Patrick Verel: Now Lee Zeldin, a Republican Congressman from Long Island, recently told New York Times that it would be impossible for him to vote for the bill in its current form. He called it a “Geographic redistribution of wealth,” because it eliminates the deductions that residents of states like New York rely on to cushion the pain of local taxes. How common is it for this kind of regional clashing, if you will, when it comes to tax reform?

Stanley Veliotis: As it happened before … Mentioning taxes in Florida, maybe about 10 years ago those states started complaining, wow, you people up North and out West get to deduct your state taxes, we don’t have any here, therefore, we don’t get the benefit you get of being able to deduct them. Now of course, they’re not paying them so I’d rather be in a position where I’m not paying them at all then paying them and deducting them. But I can see their point. So instead, they got a sales tax deduction put in. So the current law says, here, we’ll look at your Schedule A, there’s an election. I’m going to deduct state and local income taxes, or my state and local sales taxes. The greater of the two people pick.
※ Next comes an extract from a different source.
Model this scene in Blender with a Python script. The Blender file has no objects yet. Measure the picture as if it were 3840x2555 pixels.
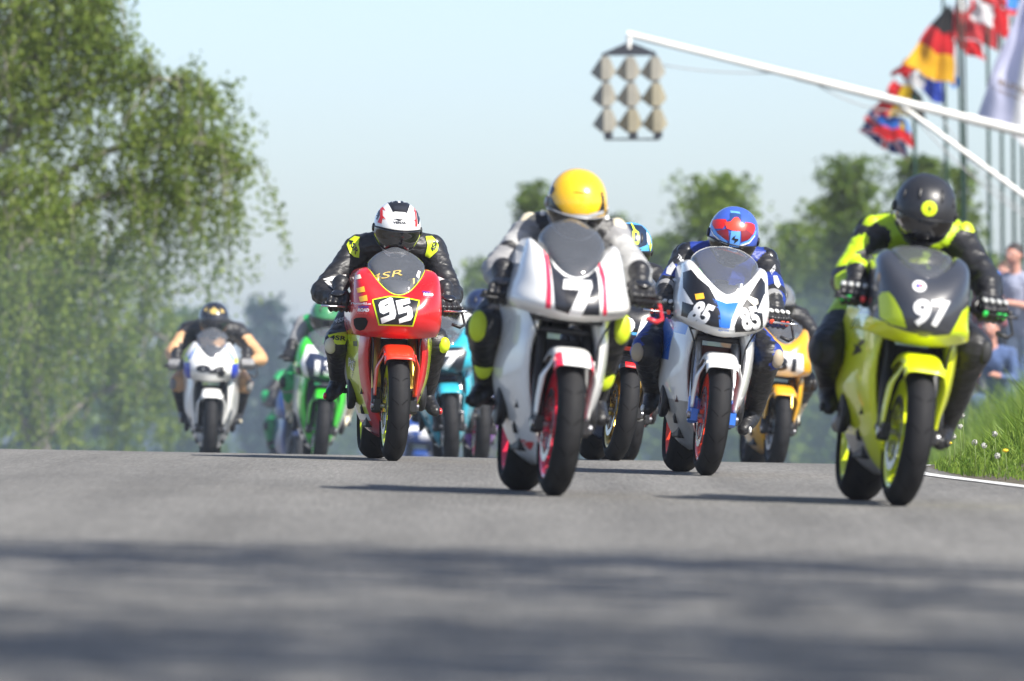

So in the Northeast our income taxes are obviously, much higher. But in the South … Well, Florida taxes and other states that don’t have an income tax, all the people there are electing the sales tax. So that’s an example of how they lobbied for something that they normally wouldn’t have cared about, but because they saw these other states benefiting from deducting your state and local income taxes … Hey, why don’t you give us something, give us state and local sales taxes. So that happened, in a sense, before.

Now getting rid of this deduction also will, ironically, bother them because they’re losing their sales tax deduction, but not as much as it hurts the people up here, because sales tax is a small number.